Zdecydowane zwycięstwo Borysa Budki w wyborach na przewodniczącego partii (prawie 80 procent głosów) nie gwarantuje wyrwania się największego ugrupowania opozycyjnego z marazmu, który jest od dłuższego czasu jej stanem naturalnym, ale z pewnością wleje trochę optymizmu w jego nadwątlone szeregi.
Ten znakomity wynik może jednak nie ucieszyć Grzegorza Schetyny, który nie ukrywał, że wolałby jako swojego następcę Tomasza Siemoniaka, a dotychczasowy lider PO wcale nie zamierza – zapowiedział to już publicznie – wycofywać się z życia politycznego. Będąc mistrzem zakulisowych rozgrywek może zaś sporo namieszać.

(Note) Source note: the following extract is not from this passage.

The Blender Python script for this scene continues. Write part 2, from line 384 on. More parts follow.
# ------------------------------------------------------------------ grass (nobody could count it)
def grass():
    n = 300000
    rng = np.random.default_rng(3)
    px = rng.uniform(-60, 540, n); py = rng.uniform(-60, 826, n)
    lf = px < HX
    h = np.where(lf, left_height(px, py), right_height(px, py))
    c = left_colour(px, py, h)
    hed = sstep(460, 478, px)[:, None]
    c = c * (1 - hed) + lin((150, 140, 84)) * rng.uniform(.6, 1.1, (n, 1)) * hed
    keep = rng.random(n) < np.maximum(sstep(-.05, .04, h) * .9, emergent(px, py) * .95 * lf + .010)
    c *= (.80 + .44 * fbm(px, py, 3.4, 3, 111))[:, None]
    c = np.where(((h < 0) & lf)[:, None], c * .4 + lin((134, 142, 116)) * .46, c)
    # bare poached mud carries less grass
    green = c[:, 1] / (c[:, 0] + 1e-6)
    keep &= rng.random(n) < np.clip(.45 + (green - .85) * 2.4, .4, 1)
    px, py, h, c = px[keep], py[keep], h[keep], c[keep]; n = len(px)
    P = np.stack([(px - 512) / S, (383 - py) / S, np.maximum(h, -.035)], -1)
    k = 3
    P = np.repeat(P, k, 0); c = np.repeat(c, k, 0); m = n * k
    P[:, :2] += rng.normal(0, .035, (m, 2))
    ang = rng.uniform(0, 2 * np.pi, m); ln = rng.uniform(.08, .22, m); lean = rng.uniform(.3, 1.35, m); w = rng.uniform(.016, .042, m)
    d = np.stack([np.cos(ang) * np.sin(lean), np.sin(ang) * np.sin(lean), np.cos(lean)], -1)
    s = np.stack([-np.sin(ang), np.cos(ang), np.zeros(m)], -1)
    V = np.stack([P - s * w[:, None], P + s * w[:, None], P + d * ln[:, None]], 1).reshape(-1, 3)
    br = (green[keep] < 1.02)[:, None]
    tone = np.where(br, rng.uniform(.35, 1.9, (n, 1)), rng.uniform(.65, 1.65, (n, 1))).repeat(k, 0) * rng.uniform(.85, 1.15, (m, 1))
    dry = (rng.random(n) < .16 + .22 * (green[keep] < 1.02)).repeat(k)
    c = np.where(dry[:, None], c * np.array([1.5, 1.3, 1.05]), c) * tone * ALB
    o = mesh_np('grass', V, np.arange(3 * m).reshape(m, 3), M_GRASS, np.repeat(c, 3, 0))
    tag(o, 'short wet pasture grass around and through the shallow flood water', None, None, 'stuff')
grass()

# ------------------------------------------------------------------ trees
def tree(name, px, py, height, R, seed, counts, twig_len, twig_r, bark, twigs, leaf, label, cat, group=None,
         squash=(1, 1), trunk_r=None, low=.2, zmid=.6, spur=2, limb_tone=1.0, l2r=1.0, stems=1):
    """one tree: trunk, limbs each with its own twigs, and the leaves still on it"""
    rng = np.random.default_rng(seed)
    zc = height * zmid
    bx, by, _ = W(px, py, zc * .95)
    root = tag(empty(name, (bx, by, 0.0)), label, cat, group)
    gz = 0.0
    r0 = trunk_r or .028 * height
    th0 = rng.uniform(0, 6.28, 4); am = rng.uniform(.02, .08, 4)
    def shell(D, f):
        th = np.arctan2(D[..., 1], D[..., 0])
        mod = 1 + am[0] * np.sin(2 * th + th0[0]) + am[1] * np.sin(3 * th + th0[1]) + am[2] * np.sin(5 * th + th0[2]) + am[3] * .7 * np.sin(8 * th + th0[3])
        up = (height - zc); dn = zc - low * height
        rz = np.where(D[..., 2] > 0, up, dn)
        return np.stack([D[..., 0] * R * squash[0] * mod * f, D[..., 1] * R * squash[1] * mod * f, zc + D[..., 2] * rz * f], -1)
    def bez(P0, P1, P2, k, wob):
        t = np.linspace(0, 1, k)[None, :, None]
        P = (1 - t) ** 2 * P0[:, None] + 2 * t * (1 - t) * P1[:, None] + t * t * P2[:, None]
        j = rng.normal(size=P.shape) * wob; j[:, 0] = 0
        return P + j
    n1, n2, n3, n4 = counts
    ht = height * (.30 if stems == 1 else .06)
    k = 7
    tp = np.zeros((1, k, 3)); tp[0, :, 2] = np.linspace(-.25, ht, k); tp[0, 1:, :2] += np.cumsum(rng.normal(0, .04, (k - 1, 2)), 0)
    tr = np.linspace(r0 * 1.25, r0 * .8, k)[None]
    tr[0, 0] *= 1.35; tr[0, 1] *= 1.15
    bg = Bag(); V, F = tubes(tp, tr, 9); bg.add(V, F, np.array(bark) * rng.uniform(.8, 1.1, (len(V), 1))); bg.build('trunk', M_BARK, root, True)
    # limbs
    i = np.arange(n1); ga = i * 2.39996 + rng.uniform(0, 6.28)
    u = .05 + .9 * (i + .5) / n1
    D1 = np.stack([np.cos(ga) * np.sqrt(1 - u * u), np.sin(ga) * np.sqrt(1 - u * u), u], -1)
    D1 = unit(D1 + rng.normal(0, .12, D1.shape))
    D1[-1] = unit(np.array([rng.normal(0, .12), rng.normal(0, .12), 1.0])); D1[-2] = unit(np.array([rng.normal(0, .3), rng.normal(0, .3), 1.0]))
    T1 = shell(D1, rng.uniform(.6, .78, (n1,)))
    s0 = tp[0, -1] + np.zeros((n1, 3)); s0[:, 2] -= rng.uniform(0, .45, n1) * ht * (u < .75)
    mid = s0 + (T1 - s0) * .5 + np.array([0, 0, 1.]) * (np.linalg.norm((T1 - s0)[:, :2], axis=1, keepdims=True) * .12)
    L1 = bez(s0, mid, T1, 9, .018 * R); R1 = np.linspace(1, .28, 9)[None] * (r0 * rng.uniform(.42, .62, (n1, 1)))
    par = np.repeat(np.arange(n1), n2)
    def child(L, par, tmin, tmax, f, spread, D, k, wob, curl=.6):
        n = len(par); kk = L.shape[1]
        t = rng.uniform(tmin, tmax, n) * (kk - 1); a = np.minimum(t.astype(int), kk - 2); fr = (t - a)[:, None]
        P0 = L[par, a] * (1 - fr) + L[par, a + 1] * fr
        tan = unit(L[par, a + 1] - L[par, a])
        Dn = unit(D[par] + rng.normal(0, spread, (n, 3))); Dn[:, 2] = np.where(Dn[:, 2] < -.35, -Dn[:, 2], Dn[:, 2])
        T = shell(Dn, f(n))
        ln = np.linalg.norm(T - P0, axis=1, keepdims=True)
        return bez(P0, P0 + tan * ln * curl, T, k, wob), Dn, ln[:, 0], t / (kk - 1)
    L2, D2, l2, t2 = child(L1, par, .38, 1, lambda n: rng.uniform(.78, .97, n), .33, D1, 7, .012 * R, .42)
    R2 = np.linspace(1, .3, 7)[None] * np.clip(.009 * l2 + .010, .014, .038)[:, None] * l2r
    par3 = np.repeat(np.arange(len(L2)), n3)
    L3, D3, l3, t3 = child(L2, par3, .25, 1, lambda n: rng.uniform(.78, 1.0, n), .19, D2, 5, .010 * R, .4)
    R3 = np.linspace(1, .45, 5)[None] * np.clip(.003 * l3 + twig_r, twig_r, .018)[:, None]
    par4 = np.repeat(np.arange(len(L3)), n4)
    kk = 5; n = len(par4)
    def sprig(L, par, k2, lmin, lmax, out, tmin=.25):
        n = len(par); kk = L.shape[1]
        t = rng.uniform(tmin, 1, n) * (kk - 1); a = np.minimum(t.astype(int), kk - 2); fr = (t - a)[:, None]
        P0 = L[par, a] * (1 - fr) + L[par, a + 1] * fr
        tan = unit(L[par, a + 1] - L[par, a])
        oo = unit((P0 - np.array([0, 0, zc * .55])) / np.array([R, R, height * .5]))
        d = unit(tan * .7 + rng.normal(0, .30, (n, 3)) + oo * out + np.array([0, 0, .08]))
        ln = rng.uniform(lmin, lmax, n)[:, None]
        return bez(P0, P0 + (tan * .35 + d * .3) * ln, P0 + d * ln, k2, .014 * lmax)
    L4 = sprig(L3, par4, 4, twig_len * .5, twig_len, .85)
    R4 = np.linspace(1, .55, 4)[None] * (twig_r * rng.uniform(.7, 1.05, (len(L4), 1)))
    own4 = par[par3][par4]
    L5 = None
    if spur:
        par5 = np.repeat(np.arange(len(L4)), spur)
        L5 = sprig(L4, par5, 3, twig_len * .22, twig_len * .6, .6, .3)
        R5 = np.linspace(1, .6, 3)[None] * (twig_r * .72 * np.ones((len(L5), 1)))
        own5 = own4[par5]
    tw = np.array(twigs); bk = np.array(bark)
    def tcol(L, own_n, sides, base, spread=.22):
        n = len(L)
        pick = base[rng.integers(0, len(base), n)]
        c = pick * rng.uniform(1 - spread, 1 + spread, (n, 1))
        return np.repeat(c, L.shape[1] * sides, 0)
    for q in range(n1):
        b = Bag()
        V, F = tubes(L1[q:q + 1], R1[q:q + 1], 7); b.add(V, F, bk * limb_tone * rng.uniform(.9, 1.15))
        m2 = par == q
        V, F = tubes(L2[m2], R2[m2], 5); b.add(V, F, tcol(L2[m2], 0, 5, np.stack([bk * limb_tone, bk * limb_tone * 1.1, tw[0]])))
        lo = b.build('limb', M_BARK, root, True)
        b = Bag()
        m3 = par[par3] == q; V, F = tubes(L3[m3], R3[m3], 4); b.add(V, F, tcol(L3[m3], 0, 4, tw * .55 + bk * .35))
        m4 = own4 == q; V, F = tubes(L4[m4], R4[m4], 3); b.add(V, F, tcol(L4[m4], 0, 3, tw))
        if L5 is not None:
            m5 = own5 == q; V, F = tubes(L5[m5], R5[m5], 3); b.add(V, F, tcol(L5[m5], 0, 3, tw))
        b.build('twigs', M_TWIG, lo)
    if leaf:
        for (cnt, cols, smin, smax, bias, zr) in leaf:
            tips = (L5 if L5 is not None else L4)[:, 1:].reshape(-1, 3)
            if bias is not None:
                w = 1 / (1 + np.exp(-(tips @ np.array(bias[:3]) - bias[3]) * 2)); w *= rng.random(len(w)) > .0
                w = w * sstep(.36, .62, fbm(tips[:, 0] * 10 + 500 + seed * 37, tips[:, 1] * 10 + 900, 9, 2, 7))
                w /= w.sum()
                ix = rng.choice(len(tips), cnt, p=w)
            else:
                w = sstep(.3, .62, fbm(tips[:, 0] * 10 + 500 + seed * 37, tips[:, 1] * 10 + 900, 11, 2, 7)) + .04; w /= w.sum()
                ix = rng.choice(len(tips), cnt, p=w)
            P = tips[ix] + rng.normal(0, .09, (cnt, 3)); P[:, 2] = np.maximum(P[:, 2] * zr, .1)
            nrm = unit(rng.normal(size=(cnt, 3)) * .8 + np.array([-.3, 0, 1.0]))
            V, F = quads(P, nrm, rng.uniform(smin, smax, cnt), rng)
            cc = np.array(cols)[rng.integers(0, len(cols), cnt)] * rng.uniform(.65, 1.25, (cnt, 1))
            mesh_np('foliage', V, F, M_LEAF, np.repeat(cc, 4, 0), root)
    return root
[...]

Tak dobry wynik Budki oddala natomiast możliwość rozłamu, który groziłby partii, gdyby wszyscy kandydaci do przywództwa osiągnęli zbliżone wyniki i konieczna byłaby druga runda wyborów. Trudno wykluczyć, że nastąpią jakieś odejścia, ale nie zaowocują one utworzeniem kolejnego konkurencyjnego wobec Platformy ugrupowania.
Nikt rozsądny nie oczekuje raczej od Borysa Budki sformułowania rzucającego na kolana nowego programu, ponieważ siłą i zarazem słabością PO jest właśnie brak wyrazistości. Zasadniczym sprawdzianem będą natomiast dla niego wybory prezydenckie. Chociaż nie on w nich startuje, to jednak właśnie za ich wynik zostanie rozliczony.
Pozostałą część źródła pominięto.